Check each line of the material below, and copy it if it holds the string "starts".

-.-.-

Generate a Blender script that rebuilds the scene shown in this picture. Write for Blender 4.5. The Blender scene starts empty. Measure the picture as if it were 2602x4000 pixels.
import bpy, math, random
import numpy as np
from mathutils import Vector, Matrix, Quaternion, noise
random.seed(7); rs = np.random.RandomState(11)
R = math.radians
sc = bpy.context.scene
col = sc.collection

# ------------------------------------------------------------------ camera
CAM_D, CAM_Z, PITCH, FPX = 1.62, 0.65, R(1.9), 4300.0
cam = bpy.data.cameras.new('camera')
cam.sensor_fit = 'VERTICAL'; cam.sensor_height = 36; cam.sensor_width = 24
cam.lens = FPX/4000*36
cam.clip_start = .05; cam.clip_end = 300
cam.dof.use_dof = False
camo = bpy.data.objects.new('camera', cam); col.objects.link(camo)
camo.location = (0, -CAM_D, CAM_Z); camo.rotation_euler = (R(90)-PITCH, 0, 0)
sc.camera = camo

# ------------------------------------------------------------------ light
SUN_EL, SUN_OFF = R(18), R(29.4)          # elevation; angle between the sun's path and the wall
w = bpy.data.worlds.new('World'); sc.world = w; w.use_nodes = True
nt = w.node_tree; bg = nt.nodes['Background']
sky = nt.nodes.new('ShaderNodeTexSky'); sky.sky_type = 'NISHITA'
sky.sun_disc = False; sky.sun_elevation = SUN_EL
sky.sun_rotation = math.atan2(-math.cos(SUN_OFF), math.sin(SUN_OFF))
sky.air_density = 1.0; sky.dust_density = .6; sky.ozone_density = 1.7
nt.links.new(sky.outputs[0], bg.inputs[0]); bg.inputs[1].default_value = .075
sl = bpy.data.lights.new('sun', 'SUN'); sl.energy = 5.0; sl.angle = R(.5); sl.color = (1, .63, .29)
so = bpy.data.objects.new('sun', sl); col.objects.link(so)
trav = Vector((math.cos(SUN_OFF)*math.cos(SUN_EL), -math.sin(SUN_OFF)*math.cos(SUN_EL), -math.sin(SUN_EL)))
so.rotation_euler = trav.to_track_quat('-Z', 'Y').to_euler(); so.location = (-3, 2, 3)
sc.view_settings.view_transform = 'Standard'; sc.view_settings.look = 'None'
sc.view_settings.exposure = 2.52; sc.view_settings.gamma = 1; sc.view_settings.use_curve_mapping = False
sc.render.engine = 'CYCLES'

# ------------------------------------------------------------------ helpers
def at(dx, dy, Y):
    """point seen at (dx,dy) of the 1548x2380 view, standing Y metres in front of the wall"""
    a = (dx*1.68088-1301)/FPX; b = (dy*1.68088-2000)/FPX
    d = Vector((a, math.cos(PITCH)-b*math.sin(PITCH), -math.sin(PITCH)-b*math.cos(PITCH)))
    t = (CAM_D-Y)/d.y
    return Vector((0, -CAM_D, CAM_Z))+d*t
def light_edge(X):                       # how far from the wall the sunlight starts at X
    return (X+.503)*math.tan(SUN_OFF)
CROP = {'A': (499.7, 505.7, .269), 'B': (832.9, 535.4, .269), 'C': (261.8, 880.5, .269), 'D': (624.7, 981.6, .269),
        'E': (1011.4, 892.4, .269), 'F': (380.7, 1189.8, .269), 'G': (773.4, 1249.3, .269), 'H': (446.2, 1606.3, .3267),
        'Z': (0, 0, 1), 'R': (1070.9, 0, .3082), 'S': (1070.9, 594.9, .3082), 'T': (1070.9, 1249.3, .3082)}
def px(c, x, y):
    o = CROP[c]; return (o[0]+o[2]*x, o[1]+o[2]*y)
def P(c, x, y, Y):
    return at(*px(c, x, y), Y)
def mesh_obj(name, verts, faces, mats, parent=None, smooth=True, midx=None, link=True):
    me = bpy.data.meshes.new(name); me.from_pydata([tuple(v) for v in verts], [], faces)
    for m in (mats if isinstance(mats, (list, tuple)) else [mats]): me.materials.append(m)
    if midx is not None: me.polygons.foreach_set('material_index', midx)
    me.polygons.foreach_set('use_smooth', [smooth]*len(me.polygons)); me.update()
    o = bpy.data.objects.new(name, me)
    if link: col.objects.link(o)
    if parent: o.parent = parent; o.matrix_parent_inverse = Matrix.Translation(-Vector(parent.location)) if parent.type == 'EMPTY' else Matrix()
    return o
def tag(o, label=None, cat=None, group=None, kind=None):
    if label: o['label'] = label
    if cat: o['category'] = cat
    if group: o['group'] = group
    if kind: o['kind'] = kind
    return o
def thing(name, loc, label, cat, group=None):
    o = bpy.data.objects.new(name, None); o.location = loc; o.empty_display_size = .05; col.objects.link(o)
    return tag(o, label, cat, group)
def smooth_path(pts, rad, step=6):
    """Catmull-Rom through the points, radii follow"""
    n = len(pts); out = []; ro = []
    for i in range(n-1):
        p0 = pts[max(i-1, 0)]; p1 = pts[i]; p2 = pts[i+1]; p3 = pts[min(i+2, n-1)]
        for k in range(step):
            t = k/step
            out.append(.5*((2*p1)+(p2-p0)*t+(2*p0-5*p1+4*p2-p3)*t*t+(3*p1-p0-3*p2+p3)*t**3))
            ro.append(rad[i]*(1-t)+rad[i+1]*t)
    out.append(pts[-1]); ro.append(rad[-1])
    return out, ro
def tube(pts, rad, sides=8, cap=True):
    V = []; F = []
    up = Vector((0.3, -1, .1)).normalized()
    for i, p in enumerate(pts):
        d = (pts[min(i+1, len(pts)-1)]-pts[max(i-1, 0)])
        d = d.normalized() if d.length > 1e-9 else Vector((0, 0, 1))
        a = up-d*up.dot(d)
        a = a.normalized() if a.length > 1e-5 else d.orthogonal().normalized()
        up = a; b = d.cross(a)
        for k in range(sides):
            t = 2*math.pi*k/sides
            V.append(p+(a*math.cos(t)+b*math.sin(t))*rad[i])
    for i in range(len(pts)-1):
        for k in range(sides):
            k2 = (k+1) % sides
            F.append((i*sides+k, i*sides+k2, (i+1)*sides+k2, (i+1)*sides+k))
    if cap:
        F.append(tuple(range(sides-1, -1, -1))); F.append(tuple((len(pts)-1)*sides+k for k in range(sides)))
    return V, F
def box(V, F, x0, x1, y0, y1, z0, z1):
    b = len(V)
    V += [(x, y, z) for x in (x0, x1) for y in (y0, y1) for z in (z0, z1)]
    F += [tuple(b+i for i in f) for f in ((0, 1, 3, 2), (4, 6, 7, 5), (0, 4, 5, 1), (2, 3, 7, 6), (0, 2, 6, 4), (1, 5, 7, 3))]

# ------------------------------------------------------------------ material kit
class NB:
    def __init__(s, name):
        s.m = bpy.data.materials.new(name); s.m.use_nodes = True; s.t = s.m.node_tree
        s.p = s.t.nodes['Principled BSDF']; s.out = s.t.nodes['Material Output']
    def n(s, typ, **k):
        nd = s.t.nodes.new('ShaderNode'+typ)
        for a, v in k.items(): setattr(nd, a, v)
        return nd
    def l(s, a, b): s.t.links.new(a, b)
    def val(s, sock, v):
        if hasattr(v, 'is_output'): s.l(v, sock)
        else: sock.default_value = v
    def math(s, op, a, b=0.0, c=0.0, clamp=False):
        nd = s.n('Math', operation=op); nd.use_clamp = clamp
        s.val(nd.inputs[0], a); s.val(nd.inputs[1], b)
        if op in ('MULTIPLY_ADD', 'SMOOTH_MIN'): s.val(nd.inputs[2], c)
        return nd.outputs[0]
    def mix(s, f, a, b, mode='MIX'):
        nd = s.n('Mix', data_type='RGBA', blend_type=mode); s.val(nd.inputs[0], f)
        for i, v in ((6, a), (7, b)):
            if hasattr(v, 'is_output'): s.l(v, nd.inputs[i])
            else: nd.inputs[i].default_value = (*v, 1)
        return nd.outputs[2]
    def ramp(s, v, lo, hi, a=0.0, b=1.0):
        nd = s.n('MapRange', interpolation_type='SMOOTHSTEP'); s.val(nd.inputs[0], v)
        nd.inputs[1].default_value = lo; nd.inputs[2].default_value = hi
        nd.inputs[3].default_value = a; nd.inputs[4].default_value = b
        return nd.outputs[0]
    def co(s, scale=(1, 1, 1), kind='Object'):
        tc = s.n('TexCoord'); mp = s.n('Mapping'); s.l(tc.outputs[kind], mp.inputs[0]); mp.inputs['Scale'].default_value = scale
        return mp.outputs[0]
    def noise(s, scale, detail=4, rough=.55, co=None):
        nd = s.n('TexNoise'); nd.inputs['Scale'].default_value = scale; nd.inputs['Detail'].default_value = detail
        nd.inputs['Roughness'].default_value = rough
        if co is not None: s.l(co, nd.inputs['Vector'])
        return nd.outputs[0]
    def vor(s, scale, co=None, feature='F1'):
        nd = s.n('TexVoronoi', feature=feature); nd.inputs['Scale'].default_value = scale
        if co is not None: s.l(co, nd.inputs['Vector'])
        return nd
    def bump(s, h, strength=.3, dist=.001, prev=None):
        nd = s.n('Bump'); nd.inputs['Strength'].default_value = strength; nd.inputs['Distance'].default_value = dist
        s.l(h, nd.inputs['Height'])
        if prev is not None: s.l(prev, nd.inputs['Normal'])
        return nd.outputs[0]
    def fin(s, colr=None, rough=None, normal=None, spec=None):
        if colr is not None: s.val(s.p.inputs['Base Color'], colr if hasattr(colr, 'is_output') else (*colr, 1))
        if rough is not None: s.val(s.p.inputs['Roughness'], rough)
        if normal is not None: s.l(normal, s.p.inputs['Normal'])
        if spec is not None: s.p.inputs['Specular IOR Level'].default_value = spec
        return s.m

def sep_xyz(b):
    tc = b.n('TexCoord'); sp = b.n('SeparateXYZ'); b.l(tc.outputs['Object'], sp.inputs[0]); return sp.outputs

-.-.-

◆ **Solution for this exercise**:
Generate a Blender script that rebuilds the scene shown in this picture. Write for Blender 4.5. The Blender scene starts empty. Measure the picture as if it were 2602x4000 pixels.
def light_edge(X):                       # how far from the wall the sunlight starts at X